THE EXERCISE.
Give the number of lines in the data that hold the word "script", and nothing else.

** start RECORDS TO USE **

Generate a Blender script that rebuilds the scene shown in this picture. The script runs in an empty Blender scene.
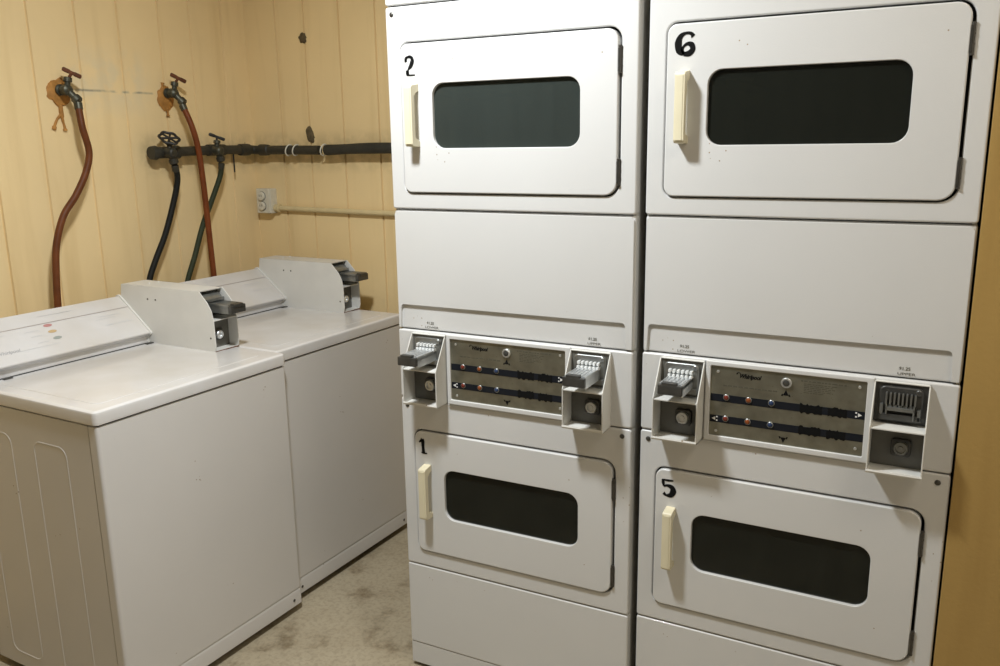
import bpy, bmesh, math, random
from mathutils import Vector, Matrix, noise

random.seed(7)
S = bpy.context.scene
COL = S.collection

# ------------------------------------------------------------------ camera
cam = bpy.data.cameras.new('camera')
cam.sensor_width = 36.0
cam.lens = 852.014 / 1000 * 36
cam.clip_start = 0.02
camo = bpy.data.objects.new('camera', cam)
COL.objects.link(camo)
yaw, pit, rol = -0.4982, 0.2218, -0.0153
f = Vector((math.sin(yaw) * math.cos(pit), math.cos(yaw) * math.cos(pit), -math.sin(pit)))
r0 = Vector((math.cos(yaw), -math.sin(yaw), 0))
u0 = r0.cross(f)
r = math.cos(rol) * r0 + math.sin(rol) * u0
u = -math.sin(rol) * r0 + math.cos(rol) * u0
M = Matrix(((r.x, u.x, -f.x, 1.5665), (r.y, u.y, -f.y, -1.9344), (r.z, u.z, -f.z, 1.574), (0, 0, 0, 1)))
camo.matrix_world = M
S.camera = camo

# ------------------------------------------------------------------ world, light, exposure
w = bpy.data.worlds.new('world')
S.world = w
w.use_nodes = True
w.node_tree.nodes['Background'].inputs[0].default_value = (1.0, 0.93, 0.82, 1)
w.node_tree.nodes['Background'].inputs[1].default_value = 0.05
S.view_settings.view_transform = 'Standard'
S.view_settings.look = 'None'
S.view_settings.gamma = 1
S.view_settings.exposure = 0.19
try:
    S.view_settings.use_curve_mapping = False
except Exception:
    pass


def area(name, loc, size, energy, color, target=None):
    l = bpy.data.lights.new(name, 'AREA')
    l.shape = 'DISK'
    l.size = size
    l.energy = energy
    l.color = color
    o = bpy.data.objects.new(name, l)
    o.location = loc
    if target:
        o.rotation_euler = (Vector(target) - Vector(loc)).to_track_quat('-Z', 'Y').to_euler()
    COL.objects.link(o)
    return o


area('ceiling_lamp_light', (0.38, -0.74, 2.60), 0.20, 41.0, (0.94, 0.98, 1.0))
area('right_fill_light', (2.25, -0.85, 2.70), 0.8, 10.0, (1.0, 0.90, 0.74))  # unseen warm fill, added to brighten the dryers and washer fronts

# ------------------------------------------------------------------ materials


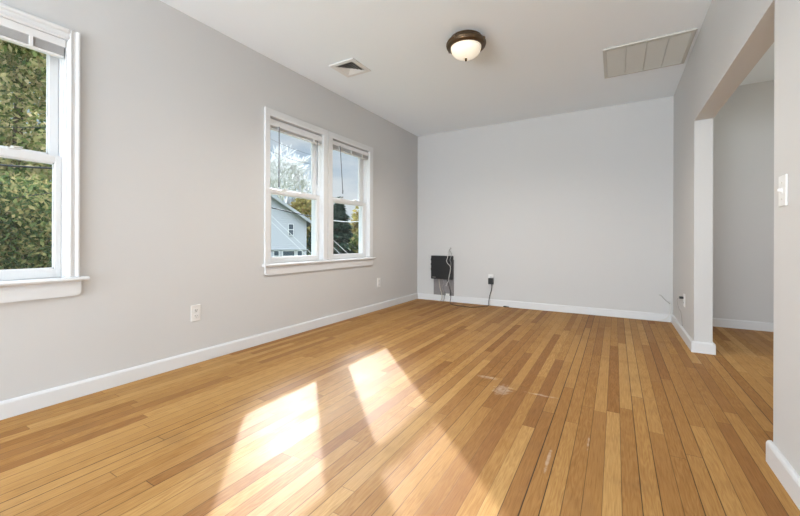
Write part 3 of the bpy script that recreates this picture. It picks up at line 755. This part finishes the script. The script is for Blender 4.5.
place(mb, HM).build('roof', M_shingle, hs)
mb = MB()
for s, ex in ((1, half), (-1, left)):
    xe = ex + s * ov; ze = zap - slope * abs(xe - apex)
    mb.extrude([(apex, zap + .04), (xe, ze + .04), (xe, ze - .26), (apex, zap - .26)], 1, .38, .44)
place(mb, HM).build('rake_board', M_rake, hs)
def hwin(x0, x1, z0, z1):
    t = .05
    mb = MB().box((x0 - t, 0, z0 - t), (x0, .06, z1 + t)).box((x1, 0, z0 - t), (x1 + t, .06, z1 + t)).box((x0, 0, z0 - t), (x1, .06, z0)).box((x0, 0, z1), (x1, .06, z1 + t)).box((x0, 0, (z0 + z1) / 2 - .03), (x1, .05, (z0 + z1) / 2 + .03))
    f = place(mb, HM).build('house_window', M_htrim, hs)
    place(MB().box((x0, 0, z0), (x1, .02, z1)), HM).build('pane', M_hglass, f)
def hx(px):    # along-wall position of a bearing tan about the camera axis
    lat = (px - 400) / 367.175; d = fw + r0 * lat
    n = e3; t = (Vector((A.x, A.y, 0)).dot(n)) / d.dot(n); return (d * t - Vector((A.x, A.y, 0))).dot(e1)
hwin(hx(288.8), hx(293.2), 1.35, 2.35)
for a_, b_ in ((274.2, 278.8), (283, 294.5), (297.5, 302)): hwin(hx(a_), hx(b_), -1.1, -.15)
place(MB().box((half - .14, -.02, GZ), (half + .02, .03, zev - .2)).box((left, 0, -.05), (half, .10, .10)), HM).build('corner_trim', M_siding, hs)

# utility lines
def line(p0, p1, sag, r, m_, label):
    a, b = Vector(p0), Vector(p1); pts = [a.lerp(b, i / 12) - Vector((0, 0, sag * 4 * (i / 12) * (1 - i / 12))) for i in range(13)]
    o = MB().tube(pts, r, 6, False).build('utility_line', m_); return tag(o, label, 'cable', 'overhead lines outside')
def pxp(px, py, d):
    v = fw + r0 * ((px - 400) / 367.175) + u0 * ((240.376 - py) / 367.175); return Vector((0, 0, .8745)) + v * d
line(pxp(-60, 160, 4.1), pxp(75, 170, 4.4), .02, .011, M_linedark, 'thick dark line across the lower near window')
line(pxp(-60, 206, 4.2), pxp(75, 190, 4.5), .02, .006, M_linedark, 'thin dark line lower down in the near window')
line(pxp(-60, 126, 4.1), pxp(75, 128, 4.4), .015, .004, M_linedark, 'thin dark line across the upper near window')
line(pxp(240, 200, 15), pxp(345, 222, 17), .08, .026, M_linedark, 'dark line crossing below the neighbouring roof')
line(pxp(250, 196, 14), pxp(352, 292, 14), .0, .007, M_linepale, 'upper of two pale lines slanting down past the house')
line(pxp(250, 202, 14), pxp(346, 293, 14), .0, .007, M_linepale, 'lower of two pale lines slanting down past the house')
line(pxp(322, 219, 15), pxp(378, 219, 15), .12, .013, M_linepale, 'pale sagging line across the right twin window')
line(pxp(322, 230, 9), pxp(370, 274, 9), .0, .0045, M_linepale, 'upper pale line slanting down in the right twin window')
line(pxp(322, 236, 9), pxp(366, 280, 9), .0, .0045, M_linepale, 'lower pale line slanting down in the right twin window')
line(pxp(250, 128, 30), pxp(323, 158, 30), .3, .010, M_linedark, 'upper thin line across the sky of the twin windows')
line(pxp(250, 140, 30), pxp(323, 166, 30), .4, .010, M_linedark, 'lower thin line across the sky of the twin windows')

** end RECORDS TO USE **

EXERCISE ANSWER.
2